◆ **Request**: Pictures stay out of this copy, which runs from the first line of the material through the line containing "S.camera = camo".

◆ **Listed entries**:

● ● ● ● ● ● ●

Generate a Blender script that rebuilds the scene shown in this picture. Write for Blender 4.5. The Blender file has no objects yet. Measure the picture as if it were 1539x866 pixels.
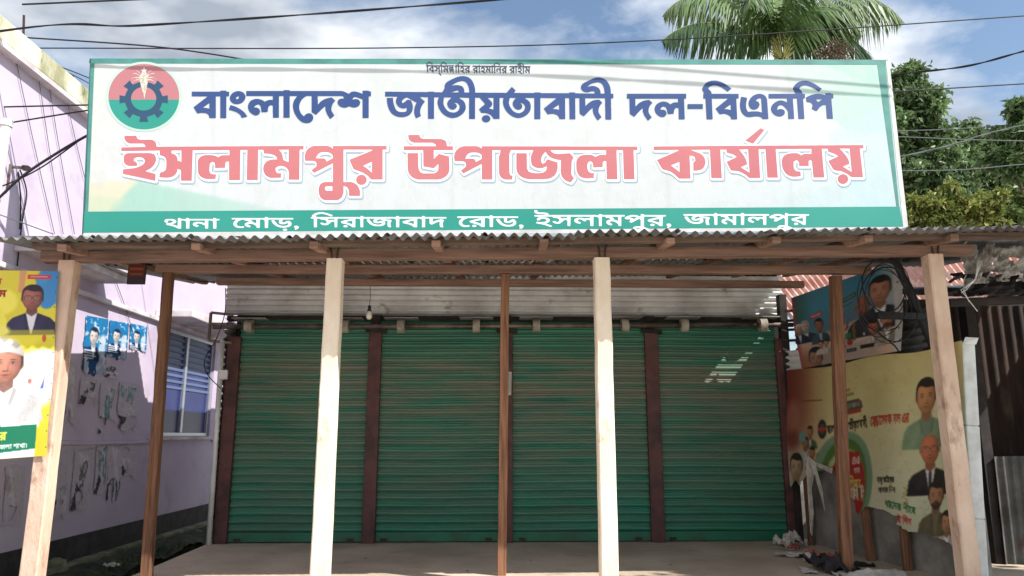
import bpy, bmesh, math, random
import numpy as np
from mathutils import Vector, Matrix
random.seed(7); rng = np.random.default_rng(11)
S = bpy.context.scene
COL = S.collection

# ------------------------------------------------------------------ camera
F_PX, CX, CY = 1111.0, 769.5, 433.0
PITCH, YAW = math.radians(11.3), math.radians(1.5)
CAM = Vector((0.0, 0.0, 1.5))
fw = Vector((math.sin(YAW)*math.cos(PITCH), math.cos(YAW)*math.cos(PITCH), math.sin(PITCH)))
rt = Vector((math.cos(YAW), -math.sin(YAW), 0.0))
up = rt.cross(fw)
cam = bpy.data.cameras.new('camera'); cam.sensor_width = 36.0; cam.lens = F_PX/1539*36.0
cam.clip_start = 0.05; cam.clip_end = 2000
camo = bpy.data.objects.new('camera', cam); COL.objects.link(camo)
camo.location = CAM
camo.rotation_euler = (math.radians(90)+PITCH, 0, -YAW)
S.camera = camo

# ------------------------------------------------------------------ sun, sky, exposure
SUN_DIR = Vector((0.74, -0.43, 0.80)).normalized()
sl = bpy.data.lights.new('sun', 'SUN'); sl.energy = 5.0; sl.angle = math.radians(0.5); sl.color = (1.0, 0.965, 0.92)
so = bpy.data.objects.new('sun', sl); COL.objects.link(so)
so.rotation_euler = (-SUN_DIR).to_track_quat('-Z', 'Y').to_euler(); so.location = (6, -6, 12)
W = bpy.data.worlds.new('World'); S.world = W; W.use_nodes = True
nt = W.node_tree; nt.nodes.clear()
def nn(t, **k):
    n = nt.nodes.new(t)
    for a, b in k.items(): setattr(n, a, b)
    return n
sky = nn('ShaderNodeTexSky', sky_type='NISHITA', sun_disc=False)
sky.sun_elevation = math.asin(SUN_DIR.z); sky.sun_rotation = math.atan2(SUN_DIR.x, SUN_DIR.y)
sky.air_density = 1.2; sky.dust_density = 0.6; sky.altitude = 20
tc = nn('ShaderNodeTexCoord'); sep = nn('ShaderNodeSeparateXYZ'); nt.links.new(tc.outputs['Generated'], sep.inputs[0])
za = nn('ShaderNodeMath', operation='ADD'); za.inputs[1].default_value = 0.25; nt.links.new(sep.outputs['Z'], za.inputs[0])
zm = nn('ShaderNodeMath', operation='MAXIMUM'); zm.inputs[1].default_value = 0.1; nt.links.new(za.outputs[0], zm.inputs[0])
dv = nn('ShaderNodeVectorMath', operation='SCALE')
iv = nn('ShaderNodeMath', operation='DIVIDE'); iv.inputs[0].default_value = 1.0; nt.links.new(zm.outputs[0], iv.inputs[1])
nt.links.new(tc.outputs['Generated'], dv.inputs[0]); nt.links.new(iv.outputs[0], dv.inputs['Scale'])
mp = nn('ShaderNodeMapping'); mp.inputs['Location'].default_value = (0.9, 2.35, 0.4); mp.inputs['Scale'].default_value = (1.0, 1.35, 1.0)
nt.links.new(dv.outputs[0], mp.inputs['Vector'])
n1 = nn('ShaderNodeTexNoise'); n1.inputs['Scale'].default_value = 1.45; n1.inputs['Detail'].default_value = 9; n1.inputs['Roughness'].default_value = 0.56
n1.inputs['Distortion'].default_value = 0.25
n2 = nn('ShaderNodeTexNoise'); n2.inputs['Scale'].default_value = 1.9; n2.inputs['Detail'].default_value = 5; n2.inputs['Roughness'].default_value = 0.55
nt.links.new(mp.outputs[0], n1.inputs['Vector']); nt.links.new(mp.outputs[0], n2.inputs['Vector'])
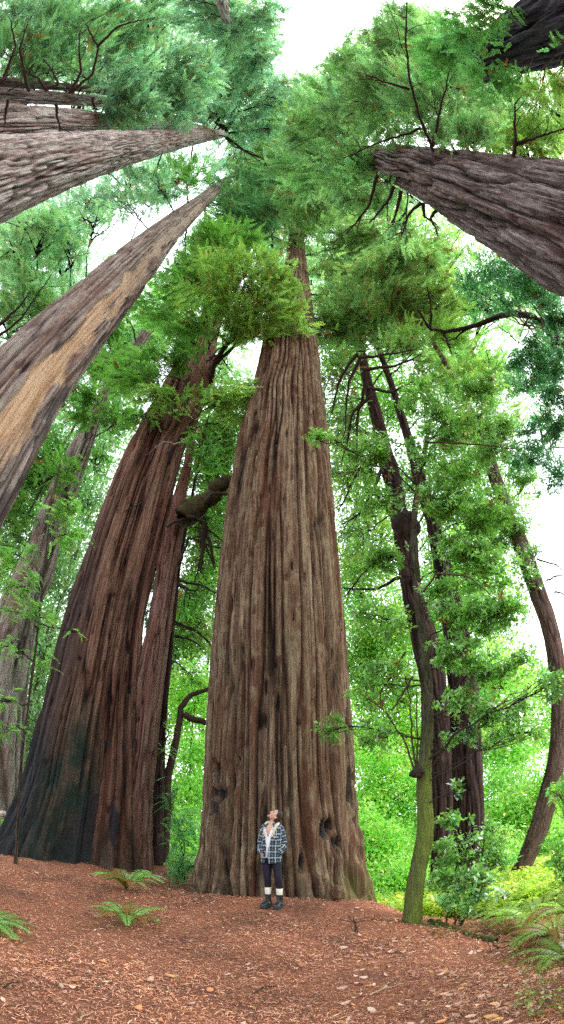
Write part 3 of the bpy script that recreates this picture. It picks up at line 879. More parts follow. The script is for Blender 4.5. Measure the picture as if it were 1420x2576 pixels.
crown('overhead_left_c', [(60, 120, 110, 70, 18, 1.6), (190, 100, 110, 80, 20, 1.4), (330, 70, 95, 55, 24, 1.7), (130, 175, 110, 30, 18, 0.9)], tint=G_DARK, maxlimb=30)
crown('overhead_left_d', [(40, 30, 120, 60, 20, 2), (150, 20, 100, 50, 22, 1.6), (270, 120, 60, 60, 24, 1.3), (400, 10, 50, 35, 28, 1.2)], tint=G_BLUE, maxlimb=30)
crown('overhead_right', [(850, 330, 125, 65, 26, 2.6), (960, 260, 140, 80, 20, 2.6), (830, 225, 50, 55, 30, 1.5), (880, 165, 60, 45, 28, 1.8), (1000, 130, 110, 75, 20, 2.5), (1100, 240, 120, 80, 16, 2.5), (1010, 55, 60, 45, 22, 2.2),
                         (880, 420, 95, 60, 24, 2.4), (930, 500, 90, 45, 22, 2), (800, 430, 100, 70, 32, 2.2), (975, 460, 40, 24, 18, 0.9), (1190, 335, 95, 45, 13, 2.2), (1330, 365, 80, 28, 11, 1.8, G_BRIGHT), (1080, 335, 90, 38, 15, 1.6), (765, 300, 60, 55, 38, 1.7), (1010, 595, 60, 35, 20, 0.7)],
      tint=(0.088, 0.185, 0.085), maxlimb=26)
crown('overhead_dark', [(1200, 80, 90, 80, 12, 2.2), (1265, 215, 95, 45, 11, 2.0), (1390, 230, 60, 45, 10, 2, G_BRIGHT), (1120, 120, 90, 80, 14, 2.4), (1350, 310, 90, 45, 11, 2.2, G_BRIGHT), (1250, 15, 50, 26, 12, 1.6), (1400, 110, 26, 16, 9, 1.0)], tint=(0.06, 0.165, 0.055), maxlimb=16)
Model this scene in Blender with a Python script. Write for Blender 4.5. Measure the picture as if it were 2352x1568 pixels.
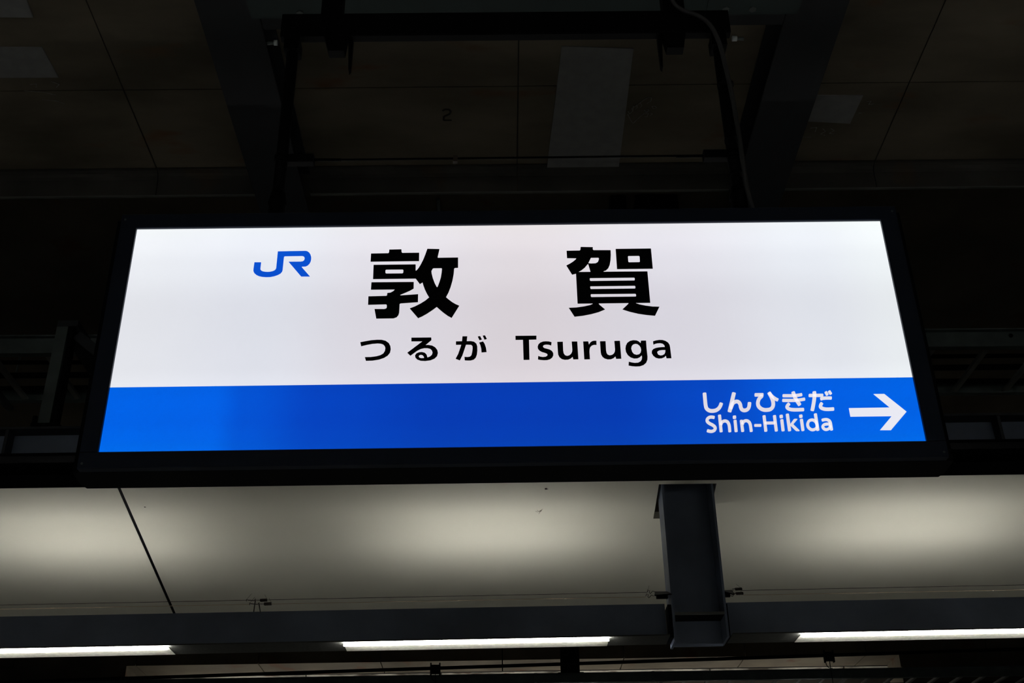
import bpy, math, random
from mathutils import Matrix, Vector
from mathutils.geometry import tessellate_polygon

random.seed(7)
S = bpy.context.scene
for o in list(bpy.data.objects):
    bpy.data.objects.remove(o)
COL = S.collection
EYE = 1.6                                   # eye height above the platform floor, metres

# ---------------------------------------------------------------- camera
cam_data = bpy.data.cameras.new('camera')
cam_data.sensor_width = 36.0
cam_data.lens = 2680.0 / 2352.0 * 36.0
cam_data.clip_start = 0.05
cam = bpy.data.objects.new('camera', cam_data)
COL.objects.link(cam)


def camera_axes(r, p, y):
    cp, sp, cy, sy = math.cos(p), math.sin(p), math.cos(y), math.sin(y)
    f = Vector((-sy * cp, cy * cp, sp))
    rt = Vector((cy, sy, 0))
    up = rt.cross(f)
    c, s = math.cos(r), math.sin(r)
    return c * rt + s * up, -s * rt + c * up, f


rt, up, fw = camera_axes(-0.0188, 0.5131, -0.0133)
M = Matrix(((rt.x, up.x, -fw.x, 0), (rt.y, up.y, -fw.y, 0), (rt.z, up.z, -fw.z, EYE), (0, 0, 0, 1)))
cam.matrix_world = M
S.camera = cam

# ---------------------------------------------------------------- world and exposure
W = bpy.data.worlds.new('night')
S.world = W
W.use_nodes = True
W.node_tree.nodes['Background'].inputs[0].default_value = (0.85, 0.95, 1.0, 1)
W.node_tree.nodes['Background'].inputs[1].default_value = 0.005
S.view_settings.view_transform = 'Standard'
S.view_settings.look = 'None'
S.view_settings.gamma = 1.0
S.view_settings.use_curve_mapping = False
S.view_settings.exposure = 0.0
TUBE = 110.0           # radiance of the slim lamps under the lamp beam
UPLIGHT = 17.0        # radiance of the uplighters behind the lamp beam
ADDED_DOWNLIGHT = 50.0     # radiance of the downward side, added to bounce light off the floor
FILL_WASHER = 50.0         # radiance of the wall washers, unseen fill lamps added behind the eye
FARLAMP = 42.0        # radiance of the tubes on the far platform


# ---------------------------------------------------------------- materials
def nodes_of(name):
    m = bpy.data.materials.new(name)
    m.use_nodes = True
    nt = m.node_tree
    return m, nt, nt.nodes['Principled BSDF']


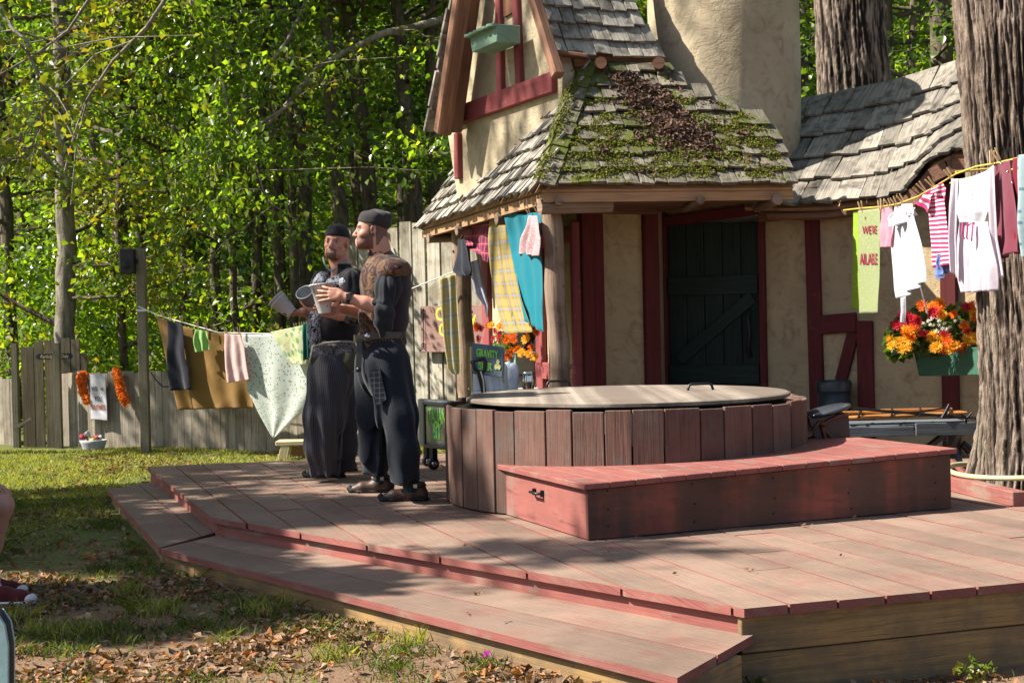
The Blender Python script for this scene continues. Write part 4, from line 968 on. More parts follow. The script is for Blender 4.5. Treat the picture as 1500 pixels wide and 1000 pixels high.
# the big oak at the right edge
oc = V((3.385, 9.15, 0)); oak = thing('oak_tree', (oc.x, oc.y, .1), 'huge oak with deeply ridged bark and flaring foot at the right edge of the stage', 'tree')
ph = [V((oc.x+.02, oc.y, -.1)), V((oc.x, oc.y, .4)), V((oc.x-.01, oc.y, .75)), V((oc.x-.03, oc.y, 1.3)), V((oc.x-.10, oc.y, 2.4)), V((oc.x-.20, oc.y, 3.8)), V((oc.x-.3, oc.y, 6)), V((oc.x-.2, oc.y, 9))]
def flare(a, z): 
    k = max(0, 1-(z-.25)/.75); return k*k*(.10+.07*math.sin(a*3+.6)+.05*math.sin(a*7))
rough_trunk(ph, [.40, .385, .372, .35, .345, .335, .32, .25], 360, 640, oak, M['bark_big'], .027, 22, flare=flare)
def oakcrown(z, s, dx, dy):
    o = bpy.data.objects.new('crown', CR[3][0]); COL.objects.link(o); o.parent = oak; o.location = (dx, dy, z); o.scale = (s, s, s*.6)
oakcrown(5.2, 1.4, 0, .5)
# ---- unseen trees added left of the frame to throw shade on stage and ground
def added_shade_tree(x, y, r, h, cz, rad, n, size, label, seed, mat=None, hole=.0):
    t = thing('added_shade_tree', (x, y, .1), label, 'tree', 'unseen trees added left of the stage for shade'); trunk([V((x, y, -.1)), V((x, y, .5)), V((x+.1, y, h*.4)), V((x, y+.1, h*.7)), V((x, y, h))], [r*1.3, r, r*.9, r*.6, r*.2], M['bark'], t)
    np.random.seed(seed); cl = np.random.normal(size=(60, 3)); cl /= np.linalg.norm(cl, axis=1)[:, None]; cl *= np.random.uniform(.35, 1, (60, 1))*np.array([rad, rad, (h-cz)*.5])[None]
    c = cl[np.random.randint(0, 60, n)]+np.random.normal(size=(n, 3))*rad*.13; c += np.array([0, 0, (h+cz)*.5])
    me = leaf_mesh('crown', c, np.random.uniform(.7, 1.3, n)*size, mat or M['leafA'], .4); o = bpy.data.objects.new('crown', me); COL.objects.link(o); o.parent = t
    return t

added_shade_tree(-8.6, 9.0, .14, 7.0, 4.2, 1.15, 12000, .14, 'shade-casting leafy tree added outside the left edge level with the stage corner', 31)
added_shade_tree(-7.0, 6.5, .12, 6.5, 4.5, .85, 8000, .13, 'shade-casting leafy tree added outside the left edge nearest the camera', 32)
added_shade_tree(-9.6, 10.7, .12, 9.0, 5.6, 1.3, 4200, .13, 'sparse shade-casting tree added outside the left edge behind the nearest ones', 33)
added_shade_tree(-9.2, 9.9, .12, 11.0, 8.2, 1.0, 1500, .13, 'tall sparse shade-casting tree added outside the left edge level with the tub', 34)
added_shade_tree(-9.7, 11.6, .14, 15.5, 12.2, 1.5, 800, .14, 'tallest shade-casting tree added outside the left edge', 35)
added_shade_tree(-9.4, 6.2, .10, 11.0, 9.6, .5, 500, .13, 'thin tall shade-casting tree added outside the left edge with a tiny crown', 36)
added_shade_tree(-8.9, 8.0, .12, 9.2, 6.2, 1.0, 5500, .13, 'middle-sized shade-casting tree added outside the left edge in front of the level one', 37)
added_shade_tree(-10.2, 15.4, .13, 9.5, 5.8, 1.5, 1900, .13, 'sparse shade-casting tree added left of the wooden gate, outside the frame', 38)
# ---------------------------------------------------------------- cloth
M['teal'] = cloth('teal_cloth', (.005, .19, .25), trans=.3); M['navyc'] = cloth('black_cloth', (.012, .013, .022), trans=.05)
M['brownc'] = cloth('ochre_brown_sheet', (.26, .15, .045), trans=.3); M['greenc'] = cloth('light_green_cloth', (.30, .50, .16), trans=.35)
M['pinkc'] = cloth('pale_pink_cloth', (.72, .52, .50), trans=.4); M['whitec'] = cloth('white_cloth', (.58, .58, .62), trans=.35)
M['whitepink'] = cloth('white_pink_cloth', (.60, .54, .60), trans=.35)
M['floral'] = dots('pale_sprigged_cotton', (.56, .60, .55), (.12, .22, .24), 34, .26, .35, (.34, .40, .16))
M['floralpink'] = dots('pink_sprigged_cotton', (.55, .34, .36), (.75, .62, .62), 60, .3, .3)
M['floralgreen'] = dots('green_sprigged_scarf', (.66, .66, .42), (.25, .42, .22), 16, .4, .35, (.5, .6, .25))
M['dgreen'] = cloth('bottle_green_cloth', (.01, .10, .08), trans=.2)
M['plaidm'] = plaid('magenta_check', (.35, .03, .09), (.06, .015, .06), (.60, .18, .16), 16)
M['plaidy'] = plaid('yellow_check', (.30, .20, .04), (.40, .31, .10), (.22, .27, .36), 9, .3)
M['plaidw'] = plaid('pale_yellow_check', (.62, .56, .38), (.58, .49, .20), (.35, .42, .48), 9, .4)
M['towelg'] = dots('green_tea_towel', (.30, .35, .16), (.42, .44, .26), 44, .28, .35)
M['towelp'] = dots('lime_tea_towel', (.28, .42, .02), (.50, .60, .12), 40, .2, .3)
M['stripe'] = stripes('red_white_stripe', (.72, .68, .72), (.50, .04, .14), 38, .55, 1, .3)
M['bluec'] = cloth('light_blue_trim', (.14, .20, .42)); M['maroon'] = cloth('plum_cloth', (.16, .035, .055), trans=.2)
M['redc'] = cloth('dark_red_cloth', (.20, .01, .025), trans=.25); M['aqua'] = dots('blue_grey_print', (.30, .40, .42), (.12, .2, .24), 30, .3)
M['ink'] = plain('red_marker', (.22, .01, .04), .8); M['inkb'] = plain('black_marker', (.01, .01, .01), .8); M['inko'] = plain('brown_red_marker', (.28, .06, .015), .8)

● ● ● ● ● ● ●

◆ **Task result**:
Generate a Blender script that rebuilds the scene shown in this picture. Write for Blender 4.5. The Blender file has no objects yet. Measure the picture as if it were 1539x866 pixels.
import bpy, bmesh, math, random
import numpy as np
from mathutils import Vector, Matrix
random.seed(7); rng = np.random.default_rng(11)
S = bpy.context.scene
COL = S.collection

# ------------------------------------------------------------------ camera
F_PX, CX, CY = 1111.0, 769.5, 433.0
PITCH, YAW = math.radians(11.3), math.radians(1.5)
CAM = Vector((0.0, 0.0, 1.5))
fw = Vector((math.sin(YAW)*math.cos(PITCH), math.cos(YAW)*math.cos(PITCH), math.sin(PITCH)))
rt = Vector((math.cos(YAW), -math.sin(YAW), 0.0))
up = rt.cross(fw)
cam = bpy.data.cameras.new('camera'); cam.sensor_width = 36.0; cam.lens = F_PX/1539*36.0
cam.clip_start = 0.05; cam.clip_end = 2000
camo = bpy.data.objects.new('camera', cam); COL.objects.link(camo)
camo.location = CAM
camo.rotation_euler = (math.radians(90)+PITCH, 0, -YAW)
S.camera = camo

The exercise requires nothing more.